**SOURCE EXCERPT**
——

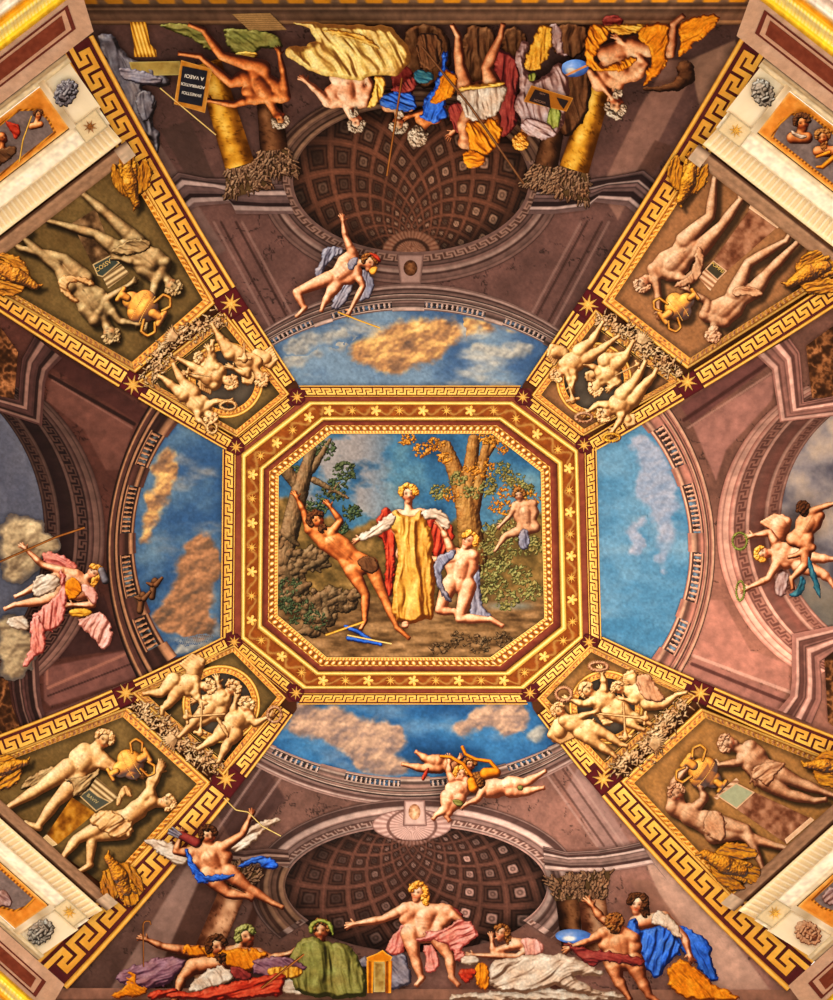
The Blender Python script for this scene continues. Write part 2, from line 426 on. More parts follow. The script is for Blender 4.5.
loft('upper_arch', ell(411,180,118,74,195,345), ell(411,186,146,100,195,345), lambda U, T, L: mf2(U, T), None, .022, M_FRES, t, 22)
k = patch('keystone', [(397,254),(424,254),(421,284),(400,284)], lambda x, y, d: mix(C(90,64,58), C(150,118,108), sst(0, 3, d)), .03, .8, M_FRES, t)
patch('lion_mask', ell(410.5,268,7,8,0,360,20), lambda x, y, d: ramp(fbm(x/2.2, y/2.2, 4, 2)*.5+d/12, PAL['brown']), .034, .6, M_FRES, k)
# spandrel mouldings of the big arch under the balustrade
mfs = mould((116,88,80), (156,126,116), (64,44,40), 7, 8)
tag(loft('trim_1', arc3((236,352),(411,284),(586,350), 60), arc3((250,345),(411,295),(568,342), 60), lambda U, T, L: mfs(U, T), None, .016, M_FRES, None, 16), None, None, None, 'structure')
# ---- entablatures (polyline of the lowest edge, depth vector)
def entab(label, A, B, cols, seed, off=.032, n=9):
    f = mould(*cols, n, seed)
    return tag(loft('entablature', A, B, lambda U, T, L: f(U, T), None, off, M_FRES, None, 24, 1.2, True), label, 'entablature')
STN = ((104,78,74), (178,150,142), (38,24,24))
entab('stepped mauve entablature left of the top apse', [(176,222),(196,206),(232,203),(236,214),(272,214),(294,214)], [(158,190),(178,172),(206,178),(226,178),(250,184),(282,184)], STN, 3)
entab('stepped mauve entablature right of the top apse', [(528,214),(552,214),(588,210),(594,202),(626,206),(650,226)], [(540,184),(572,184),(596,178),(614,176),(644,170),(668,190)], STN, 4)
def unit2(v): return v/hypot(*v)
CAPQ = []
# ---- columns
def column(label, base, top, r0, r1, pal, seed, capr=1.7, light=-1):
    base = np.array(base, float); top = np.array(top, float); ax = top-base; L = hypot(*ax); n = np.array([-ax[1], ax[0]])/L
    t = thing('column', label, 'column', *((base+top)/2))
    P = PAL[pal]
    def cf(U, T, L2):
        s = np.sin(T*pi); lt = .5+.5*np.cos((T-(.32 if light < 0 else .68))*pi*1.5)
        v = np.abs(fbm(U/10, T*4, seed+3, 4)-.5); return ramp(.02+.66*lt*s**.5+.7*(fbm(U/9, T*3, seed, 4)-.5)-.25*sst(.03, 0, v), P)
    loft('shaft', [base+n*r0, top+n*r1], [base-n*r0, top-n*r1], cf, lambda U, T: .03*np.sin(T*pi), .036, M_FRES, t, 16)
    c0 = top; c1 = top+ax/L*r1*1.9
    A = [c0+n*r1*1.02, c0+ax/L*r1+n*r1*1.3, c1+n*r1*capr]; B = [c0-n*r1*1.05, c0+ax/L*r1-n*r1*1.35, c1-n*r1*capr]
    rs = np.random.RandomState(seed); q = []
    for k in range(130):
        u_ = rs.uniform(0, 1); v_ = rs.uniform(-1, 1); wd = r1*(1.05+(capr-1.05)*u_)
        p = c0+ax/L*r1*1.9*u_+n*v_*wd; dr = unit2(ax/L*1.0+n*v_*.9); q.append((*p, 1.5, *(p+dr*rs.uniform(3, 6)+np.array([-dr[1], dr[0]])*rs.uniform(-2.5, 2.5)), .9, rs.uniform(0, 1.6)+2*u_))
    patch('bell', np.concatenate([np.array(A), np.array(B)[::-1]]), lambda x, y, d: ramp(.12+.25*fbm(x/3, y/3, seed, 3), PAL['stone']), .044, .8, M_FRES, t)
    CAPQ.append((q, t, seed))
    return t
column('golden column shaft behind the bronze nude at top left', (208,62), (240,166), 13, 15, 'ochre', 41)
column('shaded golden column close to the top left apse edge', (268,88), (274,150), 12, 14, 'brown', 42)
column('golden column beside the top right orange robed man', (604,72), (574,170), 12, 15, 'ochre', 43)
column('shaded column half hidden behind the top right column', (560,100), (546,166), 9, 12, 'brown', 44)

# ---- south face ----------------------------------------------------------------
BASE_S = stone_col((134,94,82), 2)
def wall_s(x, y, d):
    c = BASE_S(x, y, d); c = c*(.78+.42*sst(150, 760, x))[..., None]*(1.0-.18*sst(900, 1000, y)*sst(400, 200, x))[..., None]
    for (pts, col) in [([(210,800),(262,760),(286,800),(236,850)], (74,50,46)), ([(196,850),(214,850),(150,990),(110,990)], (150,118,106)), ([(210,856),(232,860),(190,960),(150,990)], (74,48,40)),
                       ([(566,790),(580,764),(632,846),(600,850)], (166,128,118)), ([(640,850),(668,850),(770,990),(700,990)], (206,164,142)), ([(630,880),(650,880),(720,980),(690,985)], (150,106,88)),
                       ([(232,960),(255,900),(262,900),(246,960)], (60,34,26))]:
        m = sst(-1.5, 1.5, psdf(pts, x, y)); c = mix(c, C(*col)*(.84+.3*fbm(x/8, y/8, 5, 3))[..., None], m*.85)
    L = []
    for s, k in ((1, 0), (-1, 830)):
        for a in (0, 7, 20, 27):
            L.append(((k+s*(206+a), 846), (k+s*(268+a), 758), 1.5, (70,44,38) if a in (7,20) else (186,150,138), .6))
    return lineset(x, y, L, c)
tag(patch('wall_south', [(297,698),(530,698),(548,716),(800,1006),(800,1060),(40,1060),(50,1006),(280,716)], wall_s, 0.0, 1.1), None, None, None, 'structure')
SI = arc3((256,738),(411,779),(566,740), 60); SO = arc3((246,748),(411,797),(576,748), 60)
SKY_S = np.concatenate([SI, [(534,700),(292,700)]])
tag(patch('painted_sky', SKY_S, SKYF['S'], .006, 1.0),
    'deep blue painted sky with pinkish clouds under the octagon, above the bottom balustrade', 'sky')
cloud(0, 0, [(300,724,12),(318,720,15),(338,726,17),(356,738,17),(372,748,17),(384,732,13),(396,738,10),(362,762,12),(386,768,12),(404,768,8),(300,708,8)], CL_PNK, 'large pinkish brown cloud filling the left of the bottom sky', 52, skyc='S', clip=SKY_S)
cloud(0, 0, [(474,722,10),(490,716,12),(508,716,13),(520,712,10),(460,730,8),(512,730,8)], CL_PNK, 'pale violet grey cloud at the right of the bottom sky', 53, skyc='S', clip=SKY_S)
cloud(0, 0, [(528,736,9),(544,732,8)], CL_GRY, 'small grey cloud by the lower right end of the bottom sky', 54, skyc='S', clip=SKY_S)
balustrade('pinkish stone balustrade curving under the bottom sky', SI, SO, 0, [(.07,.22,9),(.30,.47,12),(.56,.74,12),(.80,.94,8)], (156,120,108), (206,176,160), (70,130,180), 13)
tag(loft('trim_2', arc3((232,752),(411,806),(590,752), 60), arc3((246,748),(411,796),(576,748), 60), lambda U, T, L: mould((160,124,114), (200,168,156), (90,62,56), 5, 18)(U, T), None, .016, M_FRES, None, 12), None, None, None, 'structure')
t = thing('coffered_dome', 'dark coffered half dome behind the central nude at the bottom', 'dome', 416, 880)
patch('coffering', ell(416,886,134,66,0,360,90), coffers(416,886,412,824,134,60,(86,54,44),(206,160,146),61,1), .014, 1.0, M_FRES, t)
kf3 = key_on((190,154,140), (100,68,60), 13, .12, .32)
mf3 = mould((160,124,114), (204,172,160), (92,64,58), 8, 12)
loft('archivolt', ell(416,886,131,60,-215,35), ell(416,888,166,89,-215,35), lambda U, T, L: kf3(U, T, mf3(U, T))*(.72+.4*sst(30, 330, U))[..., None], None, .020, M_FRES, t, 26)
loft('lower_arch', ell(416,886,131,64,150,196), ell(416,888,160,92,150,196), lambda U, T, L: mf2(U, T), None, .021, M_FRES, t, 22)
loft('lower_arch', ell(416,886,131,64,-16,30), ell(416,888,160,92,-16,30), lambda U, T, L: mf3(U, T)*.85, None, .021, M_FRES, t, 22)
def fan(x, y, d):
    a = np.arctan2(y-826, x-412); r = np.hypot(x-412, (y-826)*1.5)
    c = mix(C(170,128,118), C(224,186,174), .5+.5*np.cos(a*40)); return mix(c, C(120,84,76), sst(2, 1, np.abs(r-24))+sst(2, 0, d))
patch('shell_niche', ell(412,825,40,16,0,360,40), fan, .024, .8, M_FRES, t)
k = patch('keystone', [(404,800),(425,800),(427,826),(403,826)], lambda x, y, d: mix(C(120,84,76), C(214,178,166), sst(0, 3, d)), .03, .8, M_FRES, t)
patch('lion_mask', ell(414.5,812,6,8,0,360,20), lambda x, y, d: ramp(fbm(x/2.2, y/2.2, 4, 2)*.6+.1+d/12, PAL['rose']), .034, .6, M_FRES, k)
STS = ((160,126,116), (222,190,178), (70,46,42))
entab('stepped stone entablature left of the bottom apse', [(164,856),(184,862),(206,868),(240,872),(262,866),(290,866)], [(176,832),(198,840),(216,846),(246,850),(268,848),(288,850)], ((104,76,68), (160,128,114), (56,36,32)), 6)
entab('stepped pale stone entablature right of the bottom apse', [(545,870),(572,872),(604,872),(632,868),(654,864),(672,886)], [(543,846),(566,852),(598,850),(622,846),(640,842),(650,860)], STS, 7)
column('mottled red marble column behind the wreathed figure at the bottom', (196,978), (234,888), 13, 13, 'rose', 45)
column('pale rose marble column behind the boy holding the globe at the bottom', (600,960), (592,900), 13, 14, 'rose', 46)
column('shaded column left of the boy holding the globe', (572,950), (568,900), 10, 12, 'brown', 47)
lf = mould((150,104,84), (206,156,130), (80,50,40), 4, 19)
tag(loft('trim_3', [(30,988),(800,990)], [(30,1060),(800,1060)], lambda U, T, L: lf(U, T), None, .03, M_FRES, None, 30), None, None, None, 'structure')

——

Please restate the material above line by line, exactly, beginning at its first line and ending with the line that contains "s = np.sin(T*pi);", without any pictures.

**SOLUTION TO THIS EXERCISE**
The Blender Python script for this scene continues. Write part 2, from line 426 on. More parts follow. The script is for Blender 4.5.
loft('upper_arch', ell(411,180,118,74,195,345), ell(411,186,146,100,195,345), lambda U, T, L: mf2(U, T), None, .022, M_FRES, t, 22)
k = patch('keystone', [(397,254),(424,254),(421,284),(400,284)], lambda x, y, d: mix(C(90,64,58), C(150,118,108), sst(0, 3, d)), .03, .8, M_FRES, t)
patch('lion_mask', ell(410.5,268,7,8,0,360,20), lambda x, y, d: ramp(fbm(x/2.2, y/2.2, 4, 2)*.5+d/12, PAL['brown']), .034, .6, M_FRES, k)
# spandrel mouldings of the big arch under the balustrade
mfs = mould((116,88,80), (156,126,116), (64,44,40), 7, 8)
tag(loft('trim_1', arc3((236,352),(411,284),(586,350), 60), arc3((250,345),(411,295),(568,342), 60), lambda U, T, L: mfs(U, T), None, .016, M_FRES, None, 16), None, None, None, 'structure')
# ---- entablatures (polyline of the lowest edge, depth vector)
def entab(label, A, B, cols, seed, off=.032, n=9):
    f = mould(*cols, n, seed)
    return tag(loft('entablature', A, B, lambda U, T, L: f(U, T), None, off, M_FRES, None, 24, 1.2, True), label, 'entablature')
STN = ((104,78,74), (178,150,142), (38,24,24))
entab('stepped mauve entablature left of the top apse', [(176,222),(196,206),(232,203),(236,214),(272,214),(294,214)], [(158,190),(178,172),(206,178),(226,178),(250,184),(282,184)], STN, 3)
entab('stepped mauve entablature right of the top apse', [(528,214),(552,214),(588,210),(594,202),(626,206),(650,226)], [(540,184),(572,184),(596,178),(614,176),(644,170),(668,190)], STN, 4)
def unit2(v): return v/hypot(*v)
CAPQ = []
# ---- columns
def column(label, base, top, r0, r1, pal, seed, capr=1.7, light=-1):
    base = np.array(base, float); top = np.array(top, float); ax = top-base; L = hypot(*ax); n = np.array([-ax[1], ax[0]])/L
    t = thing('column', label, 'column', *((base+top)/2))
    P = PAL[pal]
    def cf(U, T, L2):
        s = np.sin(T*pi); lt = .5+.5*np.cos((T-(.32 if light < 0 else .68))*pi*1.5)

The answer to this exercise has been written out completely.